In the entries below, identify every line with the string "script" and copy it.

◇ ◇ ◇

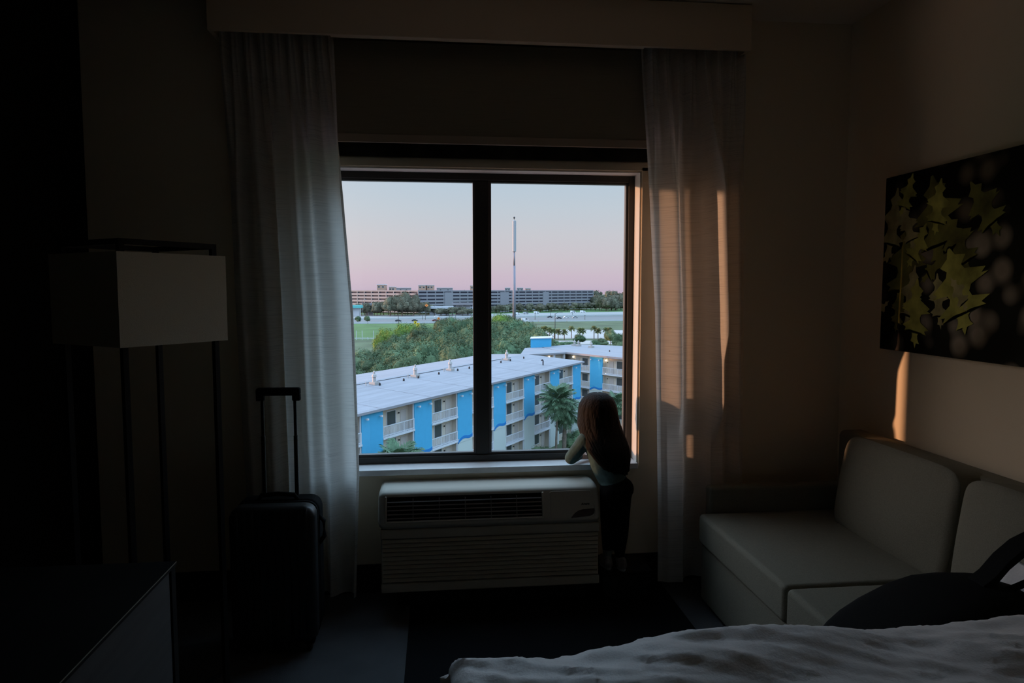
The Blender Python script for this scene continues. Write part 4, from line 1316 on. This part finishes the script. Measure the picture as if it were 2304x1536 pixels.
crown_me = [leaf_cloud(k, 17, 5200, .036).mesh('crown', M['leaf']) for k in range(4)]
crown_y = leaf_cloud(21, 17, 5200, .036).mesh('crown', M['leaf_yellow'])
crown_far = [leaf_cloud(40 + k, 12, 600, .085).mesh('crown', M['leaf_far']) for k in range(3)]
crown_big = leaf_cloud(60, 22, 2200, .05).mesh('crown', M['leaf_far'])
trunk_me = trunk_mesh().mesh('trunk', M['bark'])
def tree(name, a, b, h, wd, me, label, group=None, rz=0.0, base=.22):
    t = thing(name, label, 'tree', P(a, b, GZ), rz, group)
    c = link('crown', me, t)
    ch = h * (1 - base) / 1.75
    c.scale = (wd, wd, ch)
    c.location = (0, 0, h - ch * 1.02)
    k = link('trunk', trunk_me, t)
    k.scale = (wd, wd, h * .62)
    return t
rnd = random.Random(12)
def canopy_far_b(px_):
    tab = [(600, 150), (800, 158), (900, 185), (960, 215), (1010, 255), (1080, 275), (1150, 262), (1190, 205), (1215, 168), (1240, 150)]
    return lerp_tab([(-x, y) for x, y in tab], -px_)
placed = []
n_try = 0
while len(placed) < 150 and n_try < 6000:
    n_try += 1
    px_ = rnd.uniform(640, 1225)
    bmin = 100 if px_ < 1090 else 134
    bf = canopy_far_b(px_)
    b = bmin + (bf - bmin) * rnd.random() ** .8
    a = at(px_, b)
    # stay clear of the buildings
    s_ = (a + 14.2) * .48 + (b - 63) * .877; w_ = -(a + 14.2) * .877 + (b - 63) * .48
    if w_ < 22.5 and s_ < 60: continue
    if a > -6 and b < 133 : continue
    if a > 1.5 and b < 150: continue
    if any((a - q[0]) ** 2 + (b - q[1]) ** 2 < 4.4 ** 2 for q in placed): continue
    placed.append((a, b, px_))
def zone(px_, b):
    return ('near ' if b < 145 else 'far ') + ('left part' if px_ < 850 else 'middle' if px_ < 1000 else 'right part')
for (a, b, px_) in placed:
    h = rnd.uniform(10.5, 13.0) if px_ < 940 else rnd.uniform(12.5, 15.5)
    if px_ < 850: h *= .86
    tree('broadleaf_tree', a, b, h, rnd.uniform(3.3, 4.6), crown_me[rnd.randrange(4)], 'dense dark green tree in the %s of the woods behind the long roof' % zone(px_, b), 'trees in the %s of the woods behind the long roof' % zone(px_, b), rnd.uniform(0, 6.28))
for px_, b, h, wd, lb in ((868, 186, 14.6, 4.2, 'yellowish tree at the left edge of the woods, brighter than its neighbours'),
                      (912, 206, 15.0, 5.4, 'bright green tree topping the middle of the woods'),
                      (938, 216, 14.2, 4.4, 'light green tree just right of the middle of the woods'),
                      (1128, 252, 16.5, 6.8, 'tall bright green tree at the right end of the woods'),
                      (1165, 232, 14.6, 5.2, 'round green tree beside the foot of the tall mast')):
    tree('broadleaf_tree', at(px_, b), b, h, wd, crown_y if px_ != 1165 else crown_me[1], lb, rz=px_)
# scrub at the right, behind the far wing
for k in range(44):
    px_ = rnd.uniform(1190, 1430); b = rnd.uniform(160, 285)
    if px_ < 1260 and b < 200: continue
    tree('scrub_tree', at(px_, b), b, rnd.uniform(3.5, 5.5) if px_ < 1370 else rnd.uniform(6, 9.0), rnd.uniform(2.2, 3.4), crown_me[rnd.randrange(4)], 'low scrubby tree behind the far apartment wing', 'scrub behind the far apartment wing', rnd.uniform(0, 6))
# tree belts beyond the highway
for k in range(100):
    px_ = 770 + k * 6.8 + rnd.uniform(-6, 6); b = rnd.uniform(610, 640) if px_ < 1090 else min(652 + 163 * (px_ - 941) / 394, 815) * .985 - rnd.uniform(12, 40)
    tall = rnd.uniform(11, 16) if px_ < 975 else rnd.uniform(6, 10) if px_ < 1085 else rnd.uniform(8, 12)
    tree('roadside_tree', at(px_, b), b, tall, rnd.uniform(4.5, 7.0), crown_far[rnd.randrange(3)], 'small olive-green tree in the belt beyond the highway', 'trees beyond the highway', rnd.uniform(0, 6), .1)
for k in range(20):
    px_ = 1335 + rnd.uniform(0, 95); b = rnd.uniform(740, 880)
    tree('roadside_tree', at(px_, b), b, rnd.uniform(17, 25), rnd.uniform(6, 9), crown_far[rnd.randrange(3)], 'tall tree in the clump at the right end of the parking garage', 'trees at the right end of the garage', rnd.uniform(0, 6), .1)
for px_, wd, h, lb in ((905, 11.5, 24.5, 'big spreading tree standing in front of the parking garage'), (878, 9, 20, 'rounded tree left of the big spreading tree by the garage'), (930, 9, 22, 'rounded tree right of the big spreading tree by the garage')):
    tree('spreading_tree', at(px_, 606), 606, h, wd, crown_big, lb, rz=px_, base=.08)
for k in range(44):
    px_ = 700 + k * 19 + rnd.uniform(-6, 6); b = rnd.uniform(1250, 1500)
    tree('distant_tree', at(px_, b), b, rnd.uniform(21, 28), rnd.uniform(9, 15), crown_far[rnd.randrange(3)], 'hazy tree on the far horizon', 'trees along the horizon', rnd.uniform(0, 6), .05)
for px_, b in ((805, 475), (826, 478)):
    tree('young_tree', at(px_, b), b, 6.0, 2.5, crown_me[px_ % 4], 'young round tree by the road, %s of two beside the lawn' % ('left' if px_ < 815 else 'right'), base=.1)

# palms: every frond is a part
def frond_mesh(seed, fan=True):
    rnd2 = random.Random(seed)
    mb = MB()
    droop = rnd2.uniform(.5, .9)
    ln = 1.25
    pts = []
    for k in range(9):
        t = k / 8
        pts.append(Vector((ln * t, 0, .30 * t - droop * t * t * .75)))
    mb.tube(pts, [.022 * (1 - .8 * k / 8) + .003 for k in range(9)], 4)
    for k in range(2, 9):
        for q in range(2):
            t = min(.999, (k - .5 * q) / 8)
            i = min(7, int(t * 8)); f = t * 8 - i
            p = pts[i].lerp(pts[i + 1], f)
            for s_ in (-1, 1):
                l2 = (.55 * math.sin(PI * min(1, .18 + t * .78)) + .10) * rnd2.uniform(.85, 1.15)
                d = Vector((.62, s_ * .78, -.16 - .25 * rnd2.random())).normalized()
                n_ = d.cross(Vector((0, 0, 1))).normalized() * .036
                m_ = p + d * l2 * .55 + Vector((0, 0, .02))
                e_ = p + d * l2 + Vector((0, 0, -.12 * l2 - .04))
                mb.add([p - n_ * .6, p + n_ * .6, m_ + n_, m_ - n_, e_], [(0, 1, 2, 3), (3, 2, 4)])
    return mb.mesh('frond', M['palm_leaf'])
frond_me = [frond_mesh(k) for k in range(3)]
def palm(a, b, h, r_, nf, label, thick=.17, lean_=.0, skirt=0):
    t = thing('palm_tree', label, 'palm tree', P(a, b, GZ))
    rn = random.Random(int(a * 31 + b))
    part('trunk', MB().tube([(0, 0, 0), (lean_ * .3, 0, h * .4), (lean_ * .7, .05, h * .75), (lean_, .1, h)], [thick * 1.2, thick, thick * .85, thick * .9], 10), M['bark'], t, smooth=True)
    for k in range(nf):
        f_ = link('frond', frond_me[k % 3], t)
        f_.location = (lean_, .1, h)
        el = math.radians(72 - 125 * ((k + .5) / nf) ** .9)
        f_.rotation_euler = (rn.uniform(-.25, .25), -el, k * 2.39996 + rn.uniform(-.2, .2))
        s_ = r_ / 1.25 * rn.uniform(.88, 1.08)
        f_.scale = (s_, s_, s_)
    return t
palm(at(1252, 91), 91, 8.3, 2.6, 46, 'slender tall palm in front of the block, its round crown against the blue panels', .15, .25)
palm(at(1271, 93), 93, 6.4, 2.3, 40, 'stouter palm with a patterned trunk right behind the slender palm', .30, .1)
palm(at(893, 61.5), 61.5, 7.2, 2.3, 44, 'palm against the blue end panel at the lower left of the window', .2, .0)
palm(at(1392, 96), 96, 7.0, 2.0, 34, 'palm at the right frame of the window beside the child', .18, .0)
palm(at(1376, 104), 104, 5.2, 1.7, 30, 'shorter palm between the child and the far wing', .18, .0)
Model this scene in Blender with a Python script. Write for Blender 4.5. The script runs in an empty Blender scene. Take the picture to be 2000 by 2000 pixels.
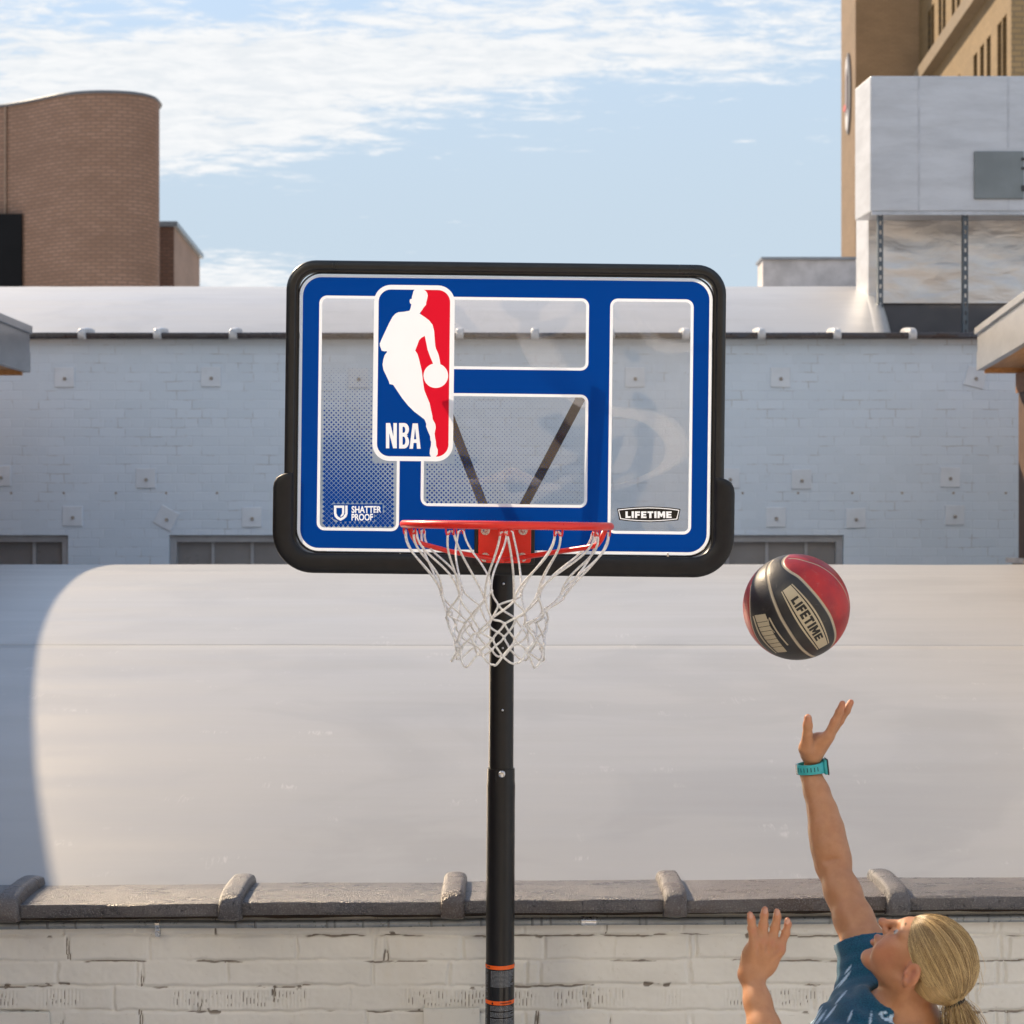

◇ ◇ ◇

§ THE RESULT
The Blender Python script for this scene continues. Write part 4, from line 1316 on. This part finishes the script. Measure the picture as if it were 2304x1536 pixels.
Model this scene in Blender with a Python script. Write for Blender 4.5. The script runs in an empty Blender scene. Take the picture to be 2000 by 2000 pixels.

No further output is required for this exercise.